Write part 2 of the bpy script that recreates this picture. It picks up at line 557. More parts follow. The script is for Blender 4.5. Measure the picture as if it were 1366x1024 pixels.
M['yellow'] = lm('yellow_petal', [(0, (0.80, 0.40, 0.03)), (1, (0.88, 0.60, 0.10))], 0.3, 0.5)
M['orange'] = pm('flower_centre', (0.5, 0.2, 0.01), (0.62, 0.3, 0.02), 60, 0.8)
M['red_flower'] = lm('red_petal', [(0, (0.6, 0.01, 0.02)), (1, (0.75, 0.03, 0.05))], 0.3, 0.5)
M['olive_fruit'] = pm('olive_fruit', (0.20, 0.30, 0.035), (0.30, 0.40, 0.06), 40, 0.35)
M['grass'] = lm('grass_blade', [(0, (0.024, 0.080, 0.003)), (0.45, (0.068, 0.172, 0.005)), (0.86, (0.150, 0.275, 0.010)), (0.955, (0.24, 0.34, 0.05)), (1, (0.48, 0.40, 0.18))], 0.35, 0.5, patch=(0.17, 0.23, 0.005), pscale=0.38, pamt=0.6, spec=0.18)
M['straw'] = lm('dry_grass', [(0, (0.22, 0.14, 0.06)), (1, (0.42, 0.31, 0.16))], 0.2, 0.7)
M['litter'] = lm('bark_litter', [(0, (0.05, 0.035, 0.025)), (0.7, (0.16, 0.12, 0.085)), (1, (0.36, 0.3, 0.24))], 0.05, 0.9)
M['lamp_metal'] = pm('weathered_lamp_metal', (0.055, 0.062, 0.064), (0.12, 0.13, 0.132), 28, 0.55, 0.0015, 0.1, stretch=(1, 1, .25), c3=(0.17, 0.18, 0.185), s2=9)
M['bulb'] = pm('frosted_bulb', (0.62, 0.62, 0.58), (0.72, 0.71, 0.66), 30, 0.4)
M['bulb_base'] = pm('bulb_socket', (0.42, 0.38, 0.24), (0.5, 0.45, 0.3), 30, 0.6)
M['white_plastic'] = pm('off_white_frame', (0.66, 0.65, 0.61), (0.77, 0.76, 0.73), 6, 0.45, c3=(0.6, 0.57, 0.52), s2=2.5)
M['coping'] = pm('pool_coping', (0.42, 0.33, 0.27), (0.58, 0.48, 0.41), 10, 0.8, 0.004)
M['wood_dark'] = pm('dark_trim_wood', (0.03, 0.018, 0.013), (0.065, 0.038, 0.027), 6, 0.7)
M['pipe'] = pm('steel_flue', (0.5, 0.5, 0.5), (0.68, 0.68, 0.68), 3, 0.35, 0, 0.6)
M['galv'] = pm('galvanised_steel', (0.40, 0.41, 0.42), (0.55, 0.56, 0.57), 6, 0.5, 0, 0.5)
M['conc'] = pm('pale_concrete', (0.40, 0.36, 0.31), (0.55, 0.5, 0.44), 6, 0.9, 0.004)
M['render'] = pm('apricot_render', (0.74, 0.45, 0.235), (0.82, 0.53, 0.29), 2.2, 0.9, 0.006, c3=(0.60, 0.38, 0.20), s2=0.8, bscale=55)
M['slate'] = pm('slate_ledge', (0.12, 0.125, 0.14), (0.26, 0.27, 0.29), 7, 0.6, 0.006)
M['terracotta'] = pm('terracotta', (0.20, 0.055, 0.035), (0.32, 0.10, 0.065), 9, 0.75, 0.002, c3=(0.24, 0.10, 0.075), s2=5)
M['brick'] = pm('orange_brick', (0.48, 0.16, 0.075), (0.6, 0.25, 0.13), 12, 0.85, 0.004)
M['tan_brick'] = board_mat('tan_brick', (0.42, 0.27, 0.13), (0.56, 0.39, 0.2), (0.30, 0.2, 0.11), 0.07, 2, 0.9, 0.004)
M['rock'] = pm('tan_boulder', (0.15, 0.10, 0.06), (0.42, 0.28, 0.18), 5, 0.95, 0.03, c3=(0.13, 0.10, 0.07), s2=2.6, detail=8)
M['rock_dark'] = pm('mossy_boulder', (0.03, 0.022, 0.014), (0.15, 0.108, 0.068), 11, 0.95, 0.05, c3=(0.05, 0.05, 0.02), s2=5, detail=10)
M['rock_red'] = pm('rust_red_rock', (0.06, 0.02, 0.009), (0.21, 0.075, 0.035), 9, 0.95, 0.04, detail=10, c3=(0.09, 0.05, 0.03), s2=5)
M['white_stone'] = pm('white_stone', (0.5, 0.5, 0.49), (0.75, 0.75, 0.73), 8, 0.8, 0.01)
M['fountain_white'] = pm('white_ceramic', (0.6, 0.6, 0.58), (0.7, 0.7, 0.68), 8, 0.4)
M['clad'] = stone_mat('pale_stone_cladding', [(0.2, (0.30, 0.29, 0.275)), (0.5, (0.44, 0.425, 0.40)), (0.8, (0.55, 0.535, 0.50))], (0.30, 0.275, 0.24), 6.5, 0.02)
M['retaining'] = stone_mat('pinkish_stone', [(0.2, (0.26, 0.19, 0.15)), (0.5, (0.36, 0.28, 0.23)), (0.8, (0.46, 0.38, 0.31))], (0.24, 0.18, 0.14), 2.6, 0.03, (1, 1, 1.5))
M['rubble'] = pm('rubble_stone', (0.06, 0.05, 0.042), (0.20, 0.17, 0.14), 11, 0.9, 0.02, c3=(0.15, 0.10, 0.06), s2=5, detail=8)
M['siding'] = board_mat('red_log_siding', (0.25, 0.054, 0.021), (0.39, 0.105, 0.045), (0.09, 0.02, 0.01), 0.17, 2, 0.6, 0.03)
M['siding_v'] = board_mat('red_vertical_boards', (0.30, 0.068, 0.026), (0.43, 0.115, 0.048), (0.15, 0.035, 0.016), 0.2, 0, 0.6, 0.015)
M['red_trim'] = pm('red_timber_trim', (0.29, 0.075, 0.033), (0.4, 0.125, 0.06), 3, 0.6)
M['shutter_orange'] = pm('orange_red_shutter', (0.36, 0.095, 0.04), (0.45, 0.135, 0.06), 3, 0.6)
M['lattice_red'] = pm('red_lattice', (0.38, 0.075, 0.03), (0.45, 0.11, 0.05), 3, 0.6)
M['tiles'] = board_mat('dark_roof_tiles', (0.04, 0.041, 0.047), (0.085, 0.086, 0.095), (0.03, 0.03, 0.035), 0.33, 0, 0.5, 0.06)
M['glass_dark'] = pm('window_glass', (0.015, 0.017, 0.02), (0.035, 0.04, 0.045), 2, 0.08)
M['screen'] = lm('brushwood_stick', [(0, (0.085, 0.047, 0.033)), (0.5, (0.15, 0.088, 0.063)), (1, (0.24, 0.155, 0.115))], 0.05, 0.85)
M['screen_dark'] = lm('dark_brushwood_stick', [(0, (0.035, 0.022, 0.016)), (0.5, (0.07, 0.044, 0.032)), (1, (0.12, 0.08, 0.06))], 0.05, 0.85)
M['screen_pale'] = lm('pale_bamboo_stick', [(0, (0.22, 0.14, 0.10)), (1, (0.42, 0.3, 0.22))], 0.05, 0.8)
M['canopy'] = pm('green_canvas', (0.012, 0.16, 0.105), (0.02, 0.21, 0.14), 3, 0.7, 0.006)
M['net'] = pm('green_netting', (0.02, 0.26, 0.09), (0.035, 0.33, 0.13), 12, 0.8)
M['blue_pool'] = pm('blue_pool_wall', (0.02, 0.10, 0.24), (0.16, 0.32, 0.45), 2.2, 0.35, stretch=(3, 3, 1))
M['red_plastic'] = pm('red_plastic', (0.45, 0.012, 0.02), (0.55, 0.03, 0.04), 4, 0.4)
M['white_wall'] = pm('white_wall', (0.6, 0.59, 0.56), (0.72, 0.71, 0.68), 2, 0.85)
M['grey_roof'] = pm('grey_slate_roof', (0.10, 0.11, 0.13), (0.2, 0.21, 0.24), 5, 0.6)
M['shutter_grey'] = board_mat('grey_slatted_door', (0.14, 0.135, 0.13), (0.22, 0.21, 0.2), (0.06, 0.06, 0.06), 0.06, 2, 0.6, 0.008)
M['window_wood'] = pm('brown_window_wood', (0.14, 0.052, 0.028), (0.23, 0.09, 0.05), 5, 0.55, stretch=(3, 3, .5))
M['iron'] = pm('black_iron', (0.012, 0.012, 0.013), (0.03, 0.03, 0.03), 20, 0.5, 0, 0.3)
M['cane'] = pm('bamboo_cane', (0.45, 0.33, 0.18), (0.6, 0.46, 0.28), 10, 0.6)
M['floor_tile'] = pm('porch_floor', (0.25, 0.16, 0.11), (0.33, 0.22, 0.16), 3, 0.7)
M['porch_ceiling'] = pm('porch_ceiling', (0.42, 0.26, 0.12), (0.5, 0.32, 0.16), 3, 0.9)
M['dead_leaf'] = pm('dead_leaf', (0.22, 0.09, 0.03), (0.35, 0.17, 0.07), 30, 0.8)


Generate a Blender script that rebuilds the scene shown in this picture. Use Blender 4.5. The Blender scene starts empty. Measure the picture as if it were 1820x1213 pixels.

-------

Across the data above, how many lines include the word "this"? Give only the count.

2